Data segment
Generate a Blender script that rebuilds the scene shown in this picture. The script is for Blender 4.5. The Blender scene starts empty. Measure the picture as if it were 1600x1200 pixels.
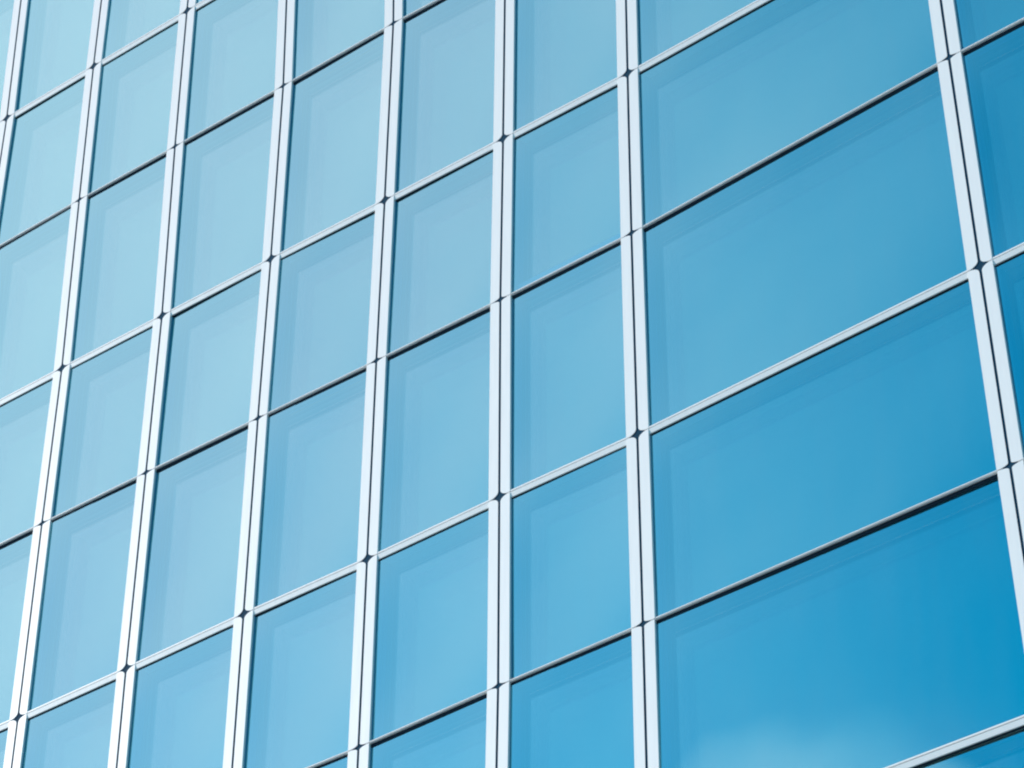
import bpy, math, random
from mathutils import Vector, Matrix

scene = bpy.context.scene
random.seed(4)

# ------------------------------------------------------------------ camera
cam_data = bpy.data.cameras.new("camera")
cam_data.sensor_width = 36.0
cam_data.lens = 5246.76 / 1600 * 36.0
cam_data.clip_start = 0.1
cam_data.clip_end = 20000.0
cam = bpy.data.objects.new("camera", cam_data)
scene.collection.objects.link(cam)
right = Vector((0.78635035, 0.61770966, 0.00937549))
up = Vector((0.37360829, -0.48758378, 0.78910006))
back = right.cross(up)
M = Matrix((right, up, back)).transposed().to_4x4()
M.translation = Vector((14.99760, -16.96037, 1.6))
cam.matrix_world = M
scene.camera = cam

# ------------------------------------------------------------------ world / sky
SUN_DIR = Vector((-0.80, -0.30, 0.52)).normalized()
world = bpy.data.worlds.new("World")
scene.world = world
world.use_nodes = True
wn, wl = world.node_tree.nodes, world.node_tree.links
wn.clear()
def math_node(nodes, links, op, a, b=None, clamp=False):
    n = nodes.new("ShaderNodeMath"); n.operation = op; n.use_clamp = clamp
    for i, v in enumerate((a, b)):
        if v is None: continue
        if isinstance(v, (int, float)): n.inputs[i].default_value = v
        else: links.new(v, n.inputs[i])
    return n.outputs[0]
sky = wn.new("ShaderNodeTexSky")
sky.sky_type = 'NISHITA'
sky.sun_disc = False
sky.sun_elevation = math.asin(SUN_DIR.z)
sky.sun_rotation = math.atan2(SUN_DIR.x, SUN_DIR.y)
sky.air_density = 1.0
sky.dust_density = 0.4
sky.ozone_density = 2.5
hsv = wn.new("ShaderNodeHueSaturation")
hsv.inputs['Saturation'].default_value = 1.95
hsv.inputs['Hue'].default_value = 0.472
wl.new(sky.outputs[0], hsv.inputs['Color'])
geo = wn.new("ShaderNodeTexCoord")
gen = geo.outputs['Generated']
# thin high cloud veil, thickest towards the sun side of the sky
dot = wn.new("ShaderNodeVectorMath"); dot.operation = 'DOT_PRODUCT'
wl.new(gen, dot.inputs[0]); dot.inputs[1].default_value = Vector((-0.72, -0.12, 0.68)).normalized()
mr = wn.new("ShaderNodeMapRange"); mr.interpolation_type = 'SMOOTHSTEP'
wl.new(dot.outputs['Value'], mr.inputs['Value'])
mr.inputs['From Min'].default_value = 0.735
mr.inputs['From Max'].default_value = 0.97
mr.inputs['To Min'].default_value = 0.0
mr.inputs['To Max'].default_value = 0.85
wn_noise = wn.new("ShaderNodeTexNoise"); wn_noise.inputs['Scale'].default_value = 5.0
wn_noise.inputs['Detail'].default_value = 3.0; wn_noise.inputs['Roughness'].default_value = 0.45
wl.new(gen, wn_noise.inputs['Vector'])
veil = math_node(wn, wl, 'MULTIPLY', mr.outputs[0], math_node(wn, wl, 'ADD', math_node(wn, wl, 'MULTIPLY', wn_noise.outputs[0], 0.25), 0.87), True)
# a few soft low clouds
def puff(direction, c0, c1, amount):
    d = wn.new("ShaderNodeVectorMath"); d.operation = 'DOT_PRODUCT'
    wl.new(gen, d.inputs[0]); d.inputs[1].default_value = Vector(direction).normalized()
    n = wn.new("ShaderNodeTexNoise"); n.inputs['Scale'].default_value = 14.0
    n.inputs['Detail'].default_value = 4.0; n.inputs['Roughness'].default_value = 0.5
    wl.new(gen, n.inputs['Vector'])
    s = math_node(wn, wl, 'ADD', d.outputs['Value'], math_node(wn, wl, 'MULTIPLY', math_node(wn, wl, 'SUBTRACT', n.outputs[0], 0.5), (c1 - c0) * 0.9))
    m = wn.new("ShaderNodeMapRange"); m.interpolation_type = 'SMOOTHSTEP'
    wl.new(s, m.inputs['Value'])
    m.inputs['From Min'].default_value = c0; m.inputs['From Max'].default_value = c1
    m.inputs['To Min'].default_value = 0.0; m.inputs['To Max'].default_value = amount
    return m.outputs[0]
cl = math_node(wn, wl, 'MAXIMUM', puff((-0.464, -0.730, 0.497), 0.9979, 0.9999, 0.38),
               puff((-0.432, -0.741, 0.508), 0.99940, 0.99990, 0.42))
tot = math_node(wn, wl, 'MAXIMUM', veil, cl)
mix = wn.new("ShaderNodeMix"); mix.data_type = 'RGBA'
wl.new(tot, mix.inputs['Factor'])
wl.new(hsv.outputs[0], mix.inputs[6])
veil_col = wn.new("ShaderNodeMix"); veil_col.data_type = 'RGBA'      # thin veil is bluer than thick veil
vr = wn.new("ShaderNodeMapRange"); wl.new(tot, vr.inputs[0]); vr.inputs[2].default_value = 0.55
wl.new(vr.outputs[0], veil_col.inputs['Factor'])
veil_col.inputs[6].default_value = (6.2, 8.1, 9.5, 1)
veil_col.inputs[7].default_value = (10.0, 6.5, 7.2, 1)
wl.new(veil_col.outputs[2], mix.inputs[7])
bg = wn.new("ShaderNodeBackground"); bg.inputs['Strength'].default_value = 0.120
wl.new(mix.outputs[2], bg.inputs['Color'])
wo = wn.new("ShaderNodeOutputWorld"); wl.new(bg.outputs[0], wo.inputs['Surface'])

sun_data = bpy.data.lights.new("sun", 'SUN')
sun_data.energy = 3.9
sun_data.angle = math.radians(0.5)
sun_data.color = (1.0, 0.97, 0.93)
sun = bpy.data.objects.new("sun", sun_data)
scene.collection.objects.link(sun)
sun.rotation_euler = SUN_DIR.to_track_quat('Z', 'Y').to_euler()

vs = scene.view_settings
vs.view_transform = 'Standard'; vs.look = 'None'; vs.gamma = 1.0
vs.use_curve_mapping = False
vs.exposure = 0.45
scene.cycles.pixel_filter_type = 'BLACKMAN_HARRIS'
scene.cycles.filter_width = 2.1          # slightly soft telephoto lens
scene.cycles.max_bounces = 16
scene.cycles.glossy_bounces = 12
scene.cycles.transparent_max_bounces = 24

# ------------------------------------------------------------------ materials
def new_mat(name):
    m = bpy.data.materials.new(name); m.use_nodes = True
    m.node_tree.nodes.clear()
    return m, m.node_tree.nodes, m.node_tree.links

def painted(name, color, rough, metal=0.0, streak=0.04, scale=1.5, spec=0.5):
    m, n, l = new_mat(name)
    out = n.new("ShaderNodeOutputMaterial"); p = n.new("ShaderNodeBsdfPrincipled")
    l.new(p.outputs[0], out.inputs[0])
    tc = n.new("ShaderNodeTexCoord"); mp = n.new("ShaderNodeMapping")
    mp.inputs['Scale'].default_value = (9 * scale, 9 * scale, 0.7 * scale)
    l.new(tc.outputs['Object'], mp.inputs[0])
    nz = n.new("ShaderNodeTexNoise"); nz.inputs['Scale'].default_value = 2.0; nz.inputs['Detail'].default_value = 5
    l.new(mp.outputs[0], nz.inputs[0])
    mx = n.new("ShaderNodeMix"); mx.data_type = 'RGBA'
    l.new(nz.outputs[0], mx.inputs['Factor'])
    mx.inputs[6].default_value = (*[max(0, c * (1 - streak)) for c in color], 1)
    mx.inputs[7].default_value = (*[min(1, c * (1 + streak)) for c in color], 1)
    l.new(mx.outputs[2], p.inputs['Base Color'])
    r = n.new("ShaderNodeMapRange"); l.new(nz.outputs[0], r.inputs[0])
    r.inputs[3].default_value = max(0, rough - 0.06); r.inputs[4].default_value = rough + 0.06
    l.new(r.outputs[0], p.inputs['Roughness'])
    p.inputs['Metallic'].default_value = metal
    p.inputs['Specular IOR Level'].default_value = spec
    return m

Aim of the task
Only the lines from the start of the material through the line containing "random.seed(4)" should be transcribed. Pictures stay out.

Problem solution
Generate a Blender script that rebuilds the scene shown in this picture. The script is for Blender 4.5. The Blender scene starts empty. Measure the picture as if it were 1600x1200 pixels.
import bpy, math, random
from mathutils import Vector, Matrix

scene = bpy.context.scene
random.seed(4)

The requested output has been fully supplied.